DATA PROVIDED:
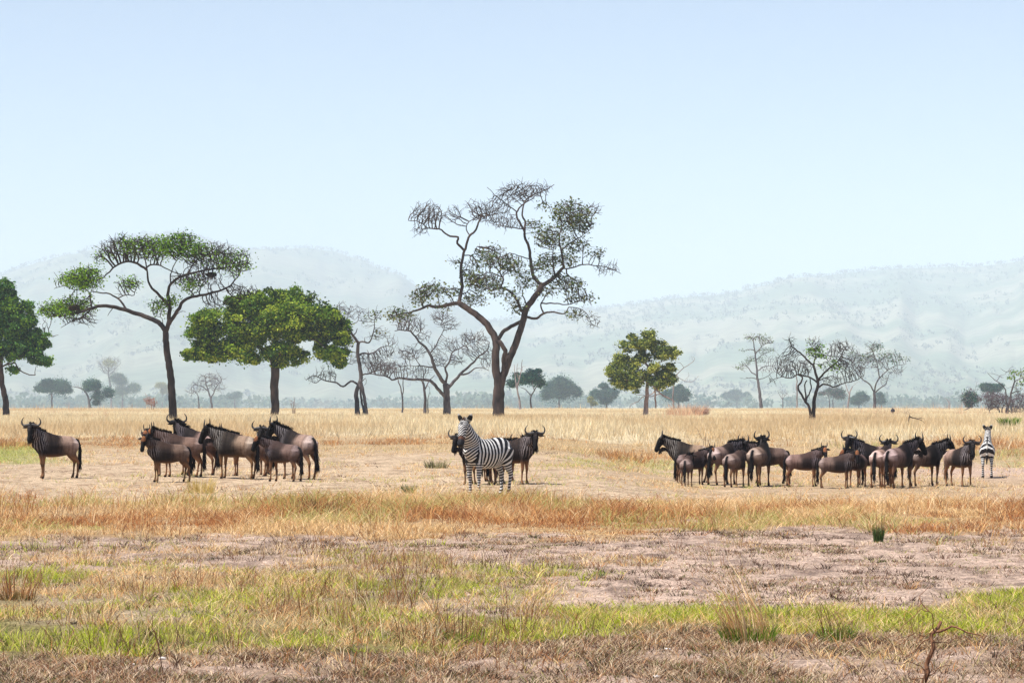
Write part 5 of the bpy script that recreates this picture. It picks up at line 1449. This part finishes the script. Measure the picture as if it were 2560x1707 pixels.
def animal(S, name, label, px, py, heading, look, scale, kind='adult', pitch=0.0, hpitch=0.0, swing=(0, 0, 0, 0), tail_swing=0.0, group=None):
    """heading / look: direction of body and of face; 0 right, 90 away, 180 left, 270 to the camera"""
    rg = np.random.default_rng(int(px * 7 + py))
    p = gp(px, py)
    p.z = float(ground_h(p.x, p.y)) - 0.01
    yaw = R((look - heading + 180) % 360 - 180)
    root = empty(name, p, label, 'zebra' if S is ZB else 'wildebeest', group)
    root.rotation_euler = (0, 0, R(heading))
    root.scale = (scale * (0.91 if S is WB else 1.0), scale, scale)
    dp = R(pitch); dh = R(hpitch)
    Vb = deform(S, S.V, 'auto', yaw, dp, dh, swing)
    if S is ZB:
        mesh_obj('body', Vb, S.F, M_ZEBRA, root, smooth=True, attrs={'stripe': S.stripe, 'nose': S.noseb})
    else:
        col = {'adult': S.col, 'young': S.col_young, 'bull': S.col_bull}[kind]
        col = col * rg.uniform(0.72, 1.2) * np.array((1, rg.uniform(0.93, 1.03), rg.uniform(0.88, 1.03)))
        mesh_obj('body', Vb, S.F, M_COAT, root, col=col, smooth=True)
    for pn, items in S.parts.items():
        nm = pn
        if S is WB:
            if pn == 'young_horn':
                if kind != 'young': continue
                nm = 'horn'
            if pn == 'horn' and kind == 'young': continue
            if pn == 'beard' and kind == 'young': continue
        for (V, F, c, mode) in items:
            Q = deform(S, V, mode, yaw, dp, dh, swing)
            if pn == 'tail' and tail_swing:
                f = np.clip((1.05 - V[:, 2]) / 0.7, 0, 1)
                Q[:, 1] += tail_swing * f * f
            mt = M_HORN if nm == 'horn' else M_EYE if nm == 'eye' else M_HAIR
            mesh_obj(nm, Q, F, mt, root, col=c, smooth=(pn in ('horn', 'young_horn', 'eye', 'ear')))
    return root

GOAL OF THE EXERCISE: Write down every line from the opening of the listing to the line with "col = col *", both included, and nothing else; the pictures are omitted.

FULL ANSWER:
Write part 5 of the bpy script that recreates this picture. It picks up at line 1449. This part finishes the script. Measure the picture as if it were 2560x1707 pixels.
def animal(S, name, label, px, py, heading, look, scale, kind='adult', pitch=0.0, hpitch=0.0, swing=(0, 0, 0, 0), tail_swing=0.0, group=None):
    """heading / look: direction of body and of face; 0 right, 90 away, 180 left, 270 to the camera"""
    rg = np.random.default_rng(int(px * 7 + py))
    p = gp(px, py)
    p.z = float(ground_h(p.x, p.y)) - 0.01
    yaw = R((look - heading + 180) % 360 - 180)
    root = empty(name, p, label, 'zebra' if S is ZB else 'wildebeest', group)
    root.rotation_euler = (0, 0, R(heading))
    root.scale = (scale * (0.91 if S is WB else 1.0), scale, scale)
    dp = R(pitch); dh = R(hpitch)
    Vb = deform(S, S.V, 'auto', yaw, dp, dh, swing)
    if S is ZB:
        mesh_obj('body', Vb, S.F, M_ZEBRA, root, smooth=True, attrs={'stripe': S.stripe, 'nose': S.noseb})
    else:
        col = {'adult': S.col, 'young': S.col_young, 'bull': S.col_bull}[kind]
        col = col * rg.uniform(0.72, 1.2) * np.array((1, rg.uniform(0.93, 1.03), rg.uniform(0.88, 1.03)))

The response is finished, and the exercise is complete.